Pada prinsipnya orang Minangkabau menganut agama Islam. Maka bila ada orang Minangkabau yang tidak memeluk agama Islam adalah suatu keganjilan yang mengherankan, walaupun kenyataannya ada sebagian yang tidak patuh menjalankan syari’at-syari’atnya.
Disampung meyakini kebenaran ajaran-ajaran Islam, sebagian dari mereka masih percaya adanya hal-hal bersifat takhayul dan magis, misalnya: hantu-hantu jahat, kuntilanak, tenung (menggasing) dsb. Untuk menolak kejahatan makhluk halus itu orang biasanya pergi ke dukun.
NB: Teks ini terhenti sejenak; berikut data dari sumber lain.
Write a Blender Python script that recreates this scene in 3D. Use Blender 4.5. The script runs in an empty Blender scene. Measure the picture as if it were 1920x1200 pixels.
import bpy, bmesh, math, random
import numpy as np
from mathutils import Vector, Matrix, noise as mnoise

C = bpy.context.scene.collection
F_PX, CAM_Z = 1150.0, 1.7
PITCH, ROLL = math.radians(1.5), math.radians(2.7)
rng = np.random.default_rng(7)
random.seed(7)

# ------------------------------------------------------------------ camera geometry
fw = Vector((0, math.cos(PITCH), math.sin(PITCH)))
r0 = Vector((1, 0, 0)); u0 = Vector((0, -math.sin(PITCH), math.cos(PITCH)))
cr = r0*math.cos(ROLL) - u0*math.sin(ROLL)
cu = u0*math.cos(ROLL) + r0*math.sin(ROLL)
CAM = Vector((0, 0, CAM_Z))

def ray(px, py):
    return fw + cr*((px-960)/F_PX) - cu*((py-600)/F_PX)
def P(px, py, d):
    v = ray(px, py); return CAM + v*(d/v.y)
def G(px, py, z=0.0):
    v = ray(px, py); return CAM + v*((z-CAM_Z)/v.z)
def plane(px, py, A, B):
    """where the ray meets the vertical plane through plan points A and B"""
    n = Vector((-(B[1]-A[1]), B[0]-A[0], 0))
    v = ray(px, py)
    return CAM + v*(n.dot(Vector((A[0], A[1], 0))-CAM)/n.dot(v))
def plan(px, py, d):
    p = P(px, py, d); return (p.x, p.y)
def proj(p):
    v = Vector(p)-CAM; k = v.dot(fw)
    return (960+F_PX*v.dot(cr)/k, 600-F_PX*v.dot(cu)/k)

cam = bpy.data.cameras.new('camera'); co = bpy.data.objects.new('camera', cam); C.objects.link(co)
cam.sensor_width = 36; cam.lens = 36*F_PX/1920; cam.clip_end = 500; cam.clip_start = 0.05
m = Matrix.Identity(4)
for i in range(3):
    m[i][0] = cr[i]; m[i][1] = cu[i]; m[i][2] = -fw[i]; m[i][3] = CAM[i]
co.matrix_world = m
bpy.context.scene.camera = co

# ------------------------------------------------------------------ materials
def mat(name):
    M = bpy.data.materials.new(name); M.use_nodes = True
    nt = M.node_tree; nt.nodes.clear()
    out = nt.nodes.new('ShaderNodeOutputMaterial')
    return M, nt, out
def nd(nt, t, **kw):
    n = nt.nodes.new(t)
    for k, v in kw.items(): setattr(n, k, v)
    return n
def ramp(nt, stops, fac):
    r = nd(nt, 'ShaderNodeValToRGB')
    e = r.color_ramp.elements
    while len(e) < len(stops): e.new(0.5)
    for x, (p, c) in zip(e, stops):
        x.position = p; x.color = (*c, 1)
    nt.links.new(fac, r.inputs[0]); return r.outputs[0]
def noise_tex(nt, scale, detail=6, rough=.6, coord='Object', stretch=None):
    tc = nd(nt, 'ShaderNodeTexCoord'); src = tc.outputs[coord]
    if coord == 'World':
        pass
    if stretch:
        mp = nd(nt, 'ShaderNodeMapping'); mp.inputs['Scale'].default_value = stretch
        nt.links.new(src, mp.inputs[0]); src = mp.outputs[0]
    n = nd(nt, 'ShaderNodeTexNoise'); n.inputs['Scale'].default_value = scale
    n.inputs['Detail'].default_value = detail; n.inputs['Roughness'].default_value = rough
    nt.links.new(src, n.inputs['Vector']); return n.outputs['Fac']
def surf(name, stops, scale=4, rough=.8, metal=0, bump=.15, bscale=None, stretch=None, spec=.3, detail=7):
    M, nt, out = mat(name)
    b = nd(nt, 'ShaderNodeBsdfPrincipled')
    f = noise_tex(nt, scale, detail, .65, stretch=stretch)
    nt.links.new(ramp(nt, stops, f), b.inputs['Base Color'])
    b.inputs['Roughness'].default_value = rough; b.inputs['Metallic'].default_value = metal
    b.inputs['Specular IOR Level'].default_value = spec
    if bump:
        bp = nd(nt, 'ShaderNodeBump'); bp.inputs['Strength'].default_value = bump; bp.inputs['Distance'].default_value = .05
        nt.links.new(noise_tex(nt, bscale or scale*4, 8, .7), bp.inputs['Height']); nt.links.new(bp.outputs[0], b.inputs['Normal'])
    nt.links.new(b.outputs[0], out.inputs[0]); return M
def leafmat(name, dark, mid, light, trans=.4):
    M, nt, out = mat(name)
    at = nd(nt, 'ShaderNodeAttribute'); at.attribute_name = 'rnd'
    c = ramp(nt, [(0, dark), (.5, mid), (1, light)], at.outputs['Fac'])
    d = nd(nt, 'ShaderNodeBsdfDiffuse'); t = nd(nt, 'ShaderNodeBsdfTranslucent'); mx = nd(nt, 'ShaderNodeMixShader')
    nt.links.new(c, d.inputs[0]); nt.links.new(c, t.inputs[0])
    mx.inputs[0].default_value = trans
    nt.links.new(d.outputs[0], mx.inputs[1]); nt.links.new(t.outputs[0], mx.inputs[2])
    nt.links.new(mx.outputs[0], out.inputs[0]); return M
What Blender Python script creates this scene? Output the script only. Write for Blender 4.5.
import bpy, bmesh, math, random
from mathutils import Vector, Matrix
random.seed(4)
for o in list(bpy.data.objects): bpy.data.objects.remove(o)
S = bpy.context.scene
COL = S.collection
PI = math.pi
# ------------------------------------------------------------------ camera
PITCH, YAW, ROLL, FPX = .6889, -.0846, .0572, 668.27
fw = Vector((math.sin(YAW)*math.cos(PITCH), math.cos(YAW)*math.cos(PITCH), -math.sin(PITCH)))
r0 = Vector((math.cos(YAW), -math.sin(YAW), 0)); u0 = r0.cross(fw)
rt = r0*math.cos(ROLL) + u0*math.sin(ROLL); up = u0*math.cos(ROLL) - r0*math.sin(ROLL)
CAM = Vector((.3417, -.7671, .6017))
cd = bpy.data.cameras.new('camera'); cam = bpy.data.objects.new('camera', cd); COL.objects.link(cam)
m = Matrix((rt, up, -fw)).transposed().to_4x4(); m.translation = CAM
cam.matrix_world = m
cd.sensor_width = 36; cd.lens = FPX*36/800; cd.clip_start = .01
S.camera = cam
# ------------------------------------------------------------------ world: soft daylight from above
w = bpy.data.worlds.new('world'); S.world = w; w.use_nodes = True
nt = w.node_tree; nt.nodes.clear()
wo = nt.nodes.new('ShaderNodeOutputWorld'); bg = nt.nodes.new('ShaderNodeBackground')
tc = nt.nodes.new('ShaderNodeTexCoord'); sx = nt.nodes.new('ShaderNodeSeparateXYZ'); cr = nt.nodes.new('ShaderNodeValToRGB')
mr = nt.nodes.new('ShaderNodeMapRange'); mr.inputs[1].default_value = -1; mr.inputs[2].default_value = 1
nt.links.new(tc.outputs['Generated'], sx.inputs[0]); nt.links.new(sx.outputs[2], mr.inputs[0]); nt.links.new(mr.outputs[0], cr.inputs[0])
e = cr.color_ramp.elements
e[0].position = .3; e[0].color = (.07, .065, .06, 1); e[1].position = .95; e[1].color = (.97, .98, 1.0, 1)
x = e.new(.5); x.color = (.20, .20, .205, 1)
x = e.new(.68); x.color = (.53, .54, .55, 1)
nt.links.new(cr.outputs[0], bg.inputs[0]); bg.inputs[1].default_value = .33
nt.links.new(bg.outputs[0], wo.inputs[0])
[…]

Dahulu ada upacara selamatan yang bermacam-macam, seperti : tabuik (peringatan Hasan Husein), khitan, katam mengaji, dan upacara dalam rangka lingkaran hidup manusia dari lahir sampai mati. Misalnya : kekah, tedak siten, selamatan kematian pada hari ke-7 sampai dengan hari ke-100.
Karena kuatnya pengaruh adat-istiadat, maka dalam praktek kehidupan beragama di dalam masyarakat banyak terjadi penyimpangan-penyimpangan dari ajaran Islam yang sebenarnya.
Maka timbullah gerakan kaum muda yang baru datang dari Mekah yang membawa pengaruh wahabi untuk membersihkan hal-hal yang tidak sesuai dengan ajaran agama Islam.
Akhirnya timbullah pertentangan yang hebat antara kaum adat yang ingin tetap bertahan pada adatnya dengan kaum paderi yang ingin membersihkan ajaran Islam dari pengaruh adat yang menyimpang dari ajaran Islam.
Pertentangan itu kemudian pecah menjadi perang terbuka yang semakin meluas karena ditunggangi oleh penjajah Belanda, yang kala itu mulai ingin menanamkan kekuasaannya di Sumatera Barat.
Itulah awal dari pecahnya Perang Paderi yang berlangsung cukup lama, mulai tahun 1825 sampai 1837 dengan tokoh utama yang disegani, yaitu Tuanku Imam Bonjol dari daerah Bonjol.